Think about this: it is a lot easier to have an opinion or an idea than to listen to the opinion or idea of another. When someone asks for help, we are so eager to share the “secret to our success” that we routinely forget to truly listen to what the person is really asking or needs. We are so quick to want to provide the instant gratification of an answer that we forget the power of the process. The power lies in listening.
Effective communication boils down to listening for the purpose of understanding, not replying. The moment we begin formulating a response in our minds, our attention strays from what the other person is trying to communicate. As soon as our focus shifts away from the speaker and onto our premature response, we risk building a barrier to our understanding of their needs.

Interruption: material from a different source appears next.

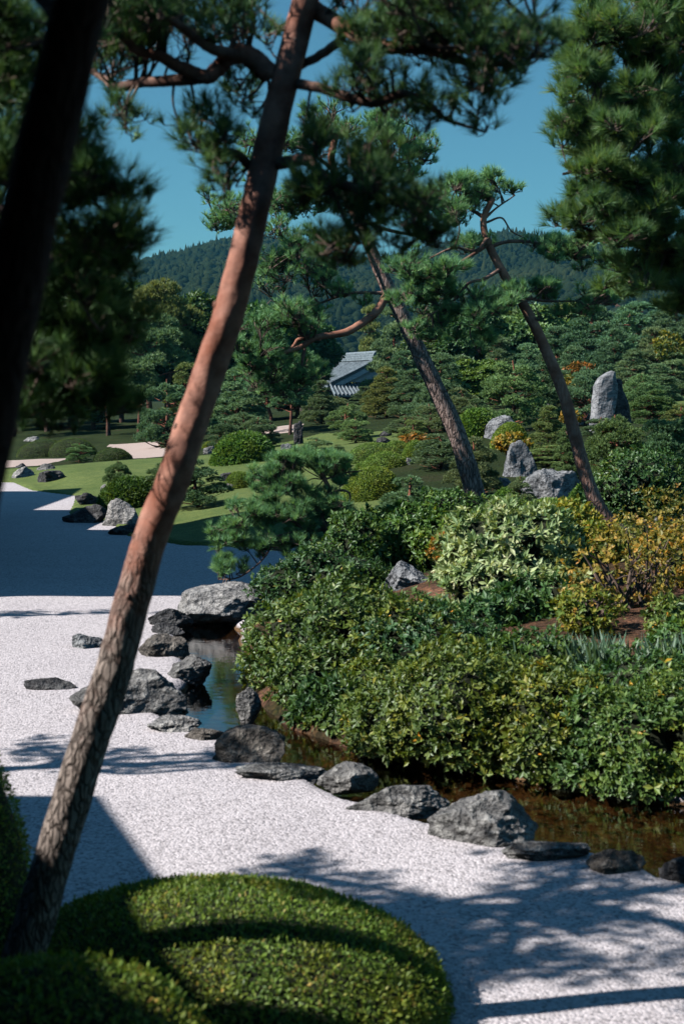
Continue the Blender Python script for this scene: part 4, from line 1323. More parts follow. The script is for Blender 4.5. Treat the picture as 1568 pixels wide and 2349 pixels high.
shrub("dark green azalea filling the bank between the two big azaleas", [(0.95, 14.2, 0.3, 0.9, 0.7, 0.62), (1.9, 13.7, 0.25, 0.9, 0.6, 0.5), (2.85, 12.7, 0.28, 0.75, 0.7, 0.5), (3.5, 12.3, 0.3, 0.6, 0.6, 0.5)], 7500, 0.06, 0.028, 6, "azalea", (0.6, 0.85, 0.9, 1), 4, stems=3)
shrub("dark drooping shrub trailing in the water at the pool's corner", [(-0.05, 13.3, 0.0, 0.45, 0.28, 0.34)], 1300, 0.085, 0.03, 5, "azalea", (0.6, 0.8, 0.8, 1), 5, upward=-0.5, stems=3)
shrub("pale-leaved rosette shrub in full sun, brightest of the bank", [(1.85, 17.0, 1.12, 0.74, 0.7, 0.55), (2.15, 16.6, 0.72, 0.72, 0.6, 0.55), (1.72, 16.4, 0.72, 0.6, 0.5, 0.5), (2.35, 17.1, 1.25, 0.5, 0.5, 0.42)], 3000, 0.105, 0.036, 9, "pale_leaf", (1, 1, 1, 1), 6, name="rosette_shrub", open_=0.85, stems=3, wob=0.35)
shrub("dark green base shrub under the pale rosette leaves", [(2.3, 15.9, 0.62, 0.6, 0.4, 0.4), (1.75, 15.6, 0.55, 0.5, 0.35, 0.33)], 1500, 0.09, 0.035, 7, "azalea", (0.6, 0.85, 0.8, 1), 7, stems=2)
shrub("glossy green camellia bush behind the dark slab of rock", [(0.95, 21.0, 0.98, 0.72, 0.6, 0.5), (1.45, 20.5, 0.85, 0.5, 0.5, 0.5), (0.45, 20.6, 0.75, 0.5, 0.4, 0.42)], 4200, 0.08, 0.036, 6, "azalea", (1.0, 1.2, 0.75, 1), 8, name="camellia_shrub", stems=3)
shrub("sparse orange-brown autumn shrub on the bare soil slope", [(3.05, 15.7, 1.05, 0.62, 0.5, 0.55), (3.45, 15.9, 1.2, 0.5, 0.45, 0.55), (2.75, 15.5, 0.75, 0.4, 0.35, 0.35)], 1500, 0.06, 0.034, 4, "autumn", (0.95, 1.0, 0.8, 1), 9, name="autumn_shrub", core=0.0, loose=0.85, stems=14, open_=1.1)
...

Consider a time where someone sought your advice. Did you have an answer ready before they even finished explaining their dilemma? We should remember that the foundation of serving others lies in the process, not the result. It is about helping others reach their goals. It is being a part of their journey toward success that demonstrates true servant leadership.
If our goal is to help others and coach them toward success, we need to first understand them. Who are they? What are their concerns? What are their goals? How are they wired to receive our words? How can we truly help?
Whether your goal is to help an individual, lead a team, or sell a product or service, your best bet is to listen to the needs of others, and be active and intentional when doing so. Being an active listener takes consistent practice and conscious effort but worry not! There are steps you can take to become a more active listener and effective communicator.
1. Be present. There is nothing worse than trying to talk to someone when you catch them glimpsing at their phone or computer screen. Whether someone is giving you feedback, asking for advice, or simply telling you a story, giving them all of your attention helps to establish a connection and build trust. It is also the basis for having charisma. Who does not what to be more charismatic?
2. Refrain from making judgments and jumping to conclusions. We all have our opinions, but it is important to have an open mind so you can fully take in what the other person is saying before you respond with feedback. The moment you let your judgments take over, your ability to listen will be tainted by any assumptions you have made.
3. Avoid interjections. Suppress the desire to jump into the conversation and provide your opinion before the other person is done talking. It is important to understand the full picture before you give your two cents. Beside the point that most people consider it just rude to cut someone off in mid-sentence. Saying, “I don’t mean to interrupt, but….” is just plain interrupting!
4. Be aware of your body language. You do not have to interrupt the speaker to let them know you are paying attention. Instead, you can provide non-verbal cues like strong eye contact to show you are focused and a nod to show you are following along. You can also add, “yes, sure thing, got it”, and so on to stay in tune with the speaker but not interrupt.
5. Ask clarifying questions as needed. To avoid providing feedback that is self-centered, consider asking clarifying questions that are open-ended, allowing the other person to take part in a dialogue that better helps you understand their needs. Questions like “what do you mean by that?” or “why do you feel that way?” foster deeper conversation and cultivates more organic results. A great default response is, “tell me more” or “could you explain that more to me, I really want to understand”.
If there are no questions to be asked, paraphrase what was said to ensure your understanding is in line with the speaker’s intention. We call this technique- Mirroring.
6. Provide appropriate feedback. The best feedback you can give is that which serves the other person. Rather than attempting to provide a one-size-fits-all solution, strive to provide personalized responses.
It all boils down to the simple fact that to better help others we must first understand them. Effective communication is at the heart of leadership and serving others, and to better communicate, we must listen and listen well. Remember, just because we live during a time of wide-spread and instantaneous connection does not mean that effective communication is taking place.
The bottom line? We must learn to listen. Only then will we be able to listen to learn! So, remember - you have two ears and one mouth there is a reason for that RATIO!
“Most people do not listen with the intent to understand; they listen with the intent to reply.”